Le Livret A a connu une des pires années de son histoire en 2010, marquée par une collecte en chute libre, victime d'une rémunération peu attractive et de la concurrence d'autres placements, mais 2011 pourrait se passer sous de meilleurs auspices.
En 2010, la collecte sur douze mois s'est élevée à 7,80 milliards d'euros, portant le stock total à 195,3 milliards d'euros, intérêts compris, a annoncé vendredi la Caisse des dépôts (CDC).
C'est deux fois moins qu'en 2009, où le chiffre avait atteint 16,55 milliards d'euros.
"La chute de la collecte est un trompe-l'oeil, parce qu'elle avait été très forte début 2009 en raison de la banalisation du produit avant de se tasser", observe Cyril Blesson, économiste chez Seeds Finance.
Le 1er janvier 2009 avait vu l'ouverture de la distribution du Livret A à toutes les banques, mettant fin à l'exclusivité de la Banque Postale, de Caisse d'épargne et du Crédit mutuel.
En 2010, les Français ont surtout été dissuadés par une rémunération très peu attractive, avec un taux d'intérêt à 1,25% au premier semestre.
Le passage à 1,75% en juillet a soutenu la tendance en été, où la collecte a été positive, avant une fin d'année plus difficile, sauf en décembre, où les dépôts ont été supérieurs aux retraits, de 1,33 milliard.
"La décollecte n'a pas été aussi massive qu'elle aurait pu l'être en raison de la rémunération.
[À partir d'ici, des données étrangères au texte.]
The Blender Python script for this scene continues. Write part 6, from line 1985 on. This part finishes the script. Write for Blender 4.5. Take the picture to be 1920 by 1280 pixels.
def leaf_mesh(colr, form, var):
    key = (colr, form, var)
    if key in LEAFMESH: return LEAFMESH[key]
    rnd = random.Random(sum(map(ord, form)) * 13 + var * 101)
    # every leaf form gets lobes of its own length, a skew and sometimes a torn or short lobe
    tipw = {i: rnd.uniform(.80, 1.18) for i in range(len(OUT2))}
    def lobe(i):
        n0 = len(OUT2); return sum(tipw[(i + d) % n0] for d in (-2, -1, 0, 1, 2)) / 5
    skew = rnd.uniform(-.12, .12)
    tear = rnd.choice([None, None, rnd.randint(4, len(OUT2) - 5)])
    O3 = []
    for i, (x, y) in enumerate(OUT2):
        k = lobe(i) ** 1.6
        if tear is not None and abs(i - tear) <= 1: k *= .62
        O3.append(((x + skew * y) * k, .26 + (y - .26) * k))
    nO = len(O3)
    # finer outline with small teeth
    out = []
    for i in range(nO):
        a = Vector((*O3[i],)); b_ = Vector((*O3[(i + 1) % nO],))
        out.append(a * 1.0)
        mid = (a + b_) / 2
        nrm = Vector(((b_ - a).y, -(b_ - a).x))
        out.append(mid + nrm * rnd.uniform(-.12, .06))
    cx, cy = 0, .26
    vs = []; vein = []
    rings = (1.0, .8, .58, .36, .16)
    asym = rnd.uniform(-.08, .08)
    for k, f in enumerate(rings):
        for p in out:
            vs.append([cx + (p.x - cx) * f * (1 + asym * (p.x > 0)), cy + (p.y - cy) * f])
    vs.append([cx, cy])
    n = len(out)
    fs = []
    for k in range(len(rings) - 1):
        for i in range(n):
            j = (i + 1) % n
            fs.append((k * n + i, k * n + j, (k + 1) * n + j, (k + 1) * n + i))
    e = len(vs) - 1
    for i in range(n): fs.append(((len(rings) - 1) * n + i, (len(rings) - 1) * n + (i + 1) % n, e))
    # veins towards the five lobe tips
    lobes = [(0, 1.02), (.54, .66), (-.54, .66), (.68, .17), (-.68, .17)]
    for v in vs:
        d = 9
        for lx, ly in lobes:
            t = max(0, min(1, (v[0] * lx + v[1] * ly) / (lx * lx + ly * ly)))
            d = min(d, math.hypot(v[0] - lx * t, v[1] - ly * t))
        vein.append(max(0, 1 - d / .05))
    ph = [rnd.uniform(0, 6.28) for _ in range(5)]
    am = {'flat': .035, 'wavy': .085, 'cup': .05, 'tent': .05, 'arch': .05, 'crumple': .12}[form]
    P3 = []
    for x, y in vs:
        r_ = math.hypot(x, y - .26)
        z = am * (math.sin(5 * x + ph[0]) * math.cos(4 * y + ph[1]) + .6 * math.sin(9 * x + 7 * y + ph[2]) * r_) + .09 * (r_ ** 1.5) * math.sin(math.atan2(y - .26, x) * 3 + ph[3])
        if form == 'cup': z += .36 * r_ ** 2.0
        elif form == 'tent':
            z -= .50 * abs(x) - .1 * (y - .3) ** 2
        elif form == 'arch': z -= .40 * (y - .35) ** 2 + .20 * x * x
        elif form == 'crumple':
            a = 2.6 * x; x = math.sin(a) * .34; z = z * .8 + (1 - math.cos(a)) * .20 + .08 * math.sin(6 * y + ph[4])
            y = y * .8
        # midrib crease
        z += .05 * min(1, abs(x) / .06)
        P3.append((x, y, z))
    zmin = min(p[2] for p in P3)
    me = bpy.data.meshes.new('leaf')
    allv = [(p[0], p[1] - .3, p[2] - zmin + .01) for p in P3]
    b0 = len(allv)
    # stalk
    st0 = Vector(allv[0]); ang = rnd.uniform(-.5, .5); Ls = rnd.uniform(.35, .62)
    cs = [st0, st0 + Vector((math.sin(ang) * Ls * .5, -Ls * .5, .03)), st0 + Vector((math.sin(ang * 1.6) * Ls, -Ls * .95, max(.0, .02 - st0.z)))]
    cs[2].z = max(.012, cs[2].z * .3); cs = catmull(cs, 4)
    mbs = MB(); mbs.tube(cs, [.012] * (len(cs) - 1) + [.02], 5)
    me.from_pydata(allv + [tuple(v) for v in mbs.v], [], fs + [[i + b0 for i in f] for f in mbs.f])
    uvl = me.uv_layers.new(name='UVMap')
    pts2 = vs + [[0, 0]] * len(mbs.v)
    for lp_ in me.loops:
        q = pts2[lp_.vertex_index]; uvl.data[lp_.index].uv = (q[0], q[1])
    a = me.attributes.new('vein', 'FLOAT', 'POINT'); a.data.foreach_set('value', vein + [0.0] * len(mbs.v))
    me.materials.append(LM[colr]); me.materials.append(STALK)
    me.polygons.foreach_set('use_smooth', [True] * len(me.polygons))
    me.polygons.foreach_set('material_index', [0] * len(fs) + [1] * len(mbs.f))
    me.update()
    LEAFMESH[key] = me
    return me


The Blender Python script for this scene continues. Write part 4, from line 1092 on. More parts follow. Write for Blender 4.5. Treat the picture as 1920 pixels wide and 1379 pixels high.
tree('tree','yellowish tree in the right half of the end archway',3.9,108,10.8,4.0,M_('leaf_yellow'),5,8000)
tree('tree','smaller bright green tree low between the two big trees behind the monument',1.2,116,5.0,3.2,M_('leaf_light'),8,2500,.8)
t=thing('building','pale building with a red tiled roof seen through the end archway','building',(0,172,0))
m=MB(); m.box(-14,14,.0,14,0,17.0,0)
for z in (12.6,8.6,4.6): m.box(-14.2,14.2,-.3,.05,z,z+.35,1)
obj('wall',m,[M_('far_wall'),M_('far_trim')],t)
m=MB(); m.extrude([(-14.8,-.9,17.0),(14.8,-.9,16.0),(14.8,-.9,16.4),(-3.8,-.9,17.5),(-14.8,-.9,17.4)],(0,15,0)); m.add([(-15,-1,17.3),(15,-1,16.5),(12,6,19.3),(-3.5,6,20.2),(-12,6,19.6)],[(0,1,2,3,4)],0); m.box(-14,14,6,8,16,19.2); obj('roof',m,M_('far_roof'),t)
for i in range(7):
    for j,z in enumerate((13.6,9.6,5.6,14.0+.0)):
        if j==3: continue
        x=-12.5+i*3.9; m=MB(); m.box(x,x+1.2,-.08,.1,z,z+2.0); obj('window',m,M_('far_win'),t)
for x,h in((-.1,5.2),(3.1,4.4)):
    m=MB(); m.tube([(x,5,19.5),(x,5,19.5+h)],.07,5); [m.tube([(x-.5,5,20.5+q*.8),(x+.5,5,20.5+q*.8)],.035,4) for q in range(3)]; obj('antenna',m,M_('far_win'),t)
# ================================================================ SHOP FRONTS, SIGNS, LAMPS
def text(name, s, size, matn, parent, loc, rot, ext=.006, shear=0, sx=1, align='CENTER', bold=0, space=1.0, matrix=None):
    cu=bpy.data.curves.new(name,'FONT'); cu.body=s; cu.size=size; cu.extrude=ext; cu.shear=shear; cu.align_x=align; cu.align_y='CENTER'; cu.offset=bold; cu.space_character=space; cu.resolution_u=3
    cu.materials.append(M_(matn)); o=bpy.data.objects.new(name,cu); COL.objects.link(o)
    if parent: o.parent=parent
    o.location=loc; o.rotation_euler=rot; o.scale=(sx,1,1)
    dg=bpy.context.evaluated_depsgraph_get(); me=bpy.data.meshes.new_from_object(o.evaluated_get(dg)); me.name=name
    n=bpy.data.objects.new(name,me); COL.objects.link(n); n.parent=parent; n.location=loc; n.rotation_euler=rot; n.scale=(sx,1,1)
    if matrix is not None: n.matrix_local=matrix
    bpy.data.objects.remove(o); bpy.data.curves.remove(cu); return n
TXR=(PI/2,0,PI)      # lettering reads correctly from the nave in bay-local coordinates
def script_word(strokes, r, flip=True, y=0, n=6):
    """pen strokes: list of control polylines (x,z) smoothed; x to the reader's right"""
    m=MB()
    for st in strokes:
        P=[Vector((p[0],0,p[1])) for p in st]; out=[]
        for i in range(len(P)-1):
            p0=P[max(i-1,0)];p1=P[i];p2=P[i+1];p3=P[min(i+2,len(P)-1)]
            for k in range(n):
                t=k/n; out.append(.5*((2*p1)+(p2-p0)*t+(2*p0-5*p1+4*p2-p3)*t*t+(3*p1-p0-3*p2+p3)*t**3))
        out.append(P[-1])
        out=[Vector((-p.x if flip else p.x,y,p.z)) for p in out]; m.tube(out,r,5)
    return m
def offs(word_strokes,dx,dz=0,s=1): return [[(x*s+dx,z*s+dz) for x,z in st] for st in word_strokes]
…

Le relèvement des taux à l'été a joué favorablement", a résumé M. Blesson.
Surtout, malgré sa défiscalisation, "le Livret A a moins rapporté que les contrats d'assurance vie en euros, qui ont fait au moins 3%", a remarqué Gilles Etienne, directeur associé de la société indépendante de conseil en gestion de patrimoine Cyrus Conseil.
L'assurance vie a connu en effet une année positive, puisqu'à la fin novembre, les cotisations nettes restaient en hausse de 2,8% à 50,1 milliards.
Au total, les sommes déposées sur des contrats d'assurance vie en France atteignaient 1.328 milliards d'euros, soit environ 7 fois plus que sur le Livret A.
Si le Livret A semble avoir mangé son pain noir en 2010, l'année "2011 démarre sous de bons augures", selon M. Blesson.
Le taux va passer à 2% à compter du 1er février, pour répondre à l'accélération de l'inflation.
Le calcul du taux de ce placement quasi bicentenaire, qui est revu automatiquement deux fois par an (le 1er février et le 1er août), se fonde sur l'inflation et les taux d'intérêt sur les marchés.
"Si on atteint de nouveau 3%, en cas de remontée des taux et de l'inflation, le Livret A va redevenir plus attractif", pour M. Etienne, même si les taux d'intérêt sont encore bas sur les marchés et la hausse des prix raisonnable.
L'incertitude sur la réforme de la fiscalité du patrimoine voulue par le gouvernement laisse également planer un doute sur la taxation des produits d'épargne, comme l'assurance vie, ce qui pourrait bénéficier en retour au Livret A.
"Pour les plus frileux, c'était des placements assez privilégiés. Mais, maintenant les Français ont moins peur, ils repartent vers des placements plus risqués", a estimé M. Etienne.
Enfin, 2011 s'ouvre sur fond de vifs débats quant au partage des sommes collectées à travers le Livret A et le LDD (livret de développement durable) entre les banques et la Caisse des dépôts.
Le gouvernement doit trancher sur la part devant revenir à la CDC pour financer le logement social, la ministre de l'Economie Christine Lagarde jugeant "légitime" le taux de 70%.
Or, les banques plaident pour un taux plus bas et pourraient être tentées d'orienter les placements sur d'autres produits, au moment même où des contraintes réglementaires plus fortes les font rechercher davantage de dépôts.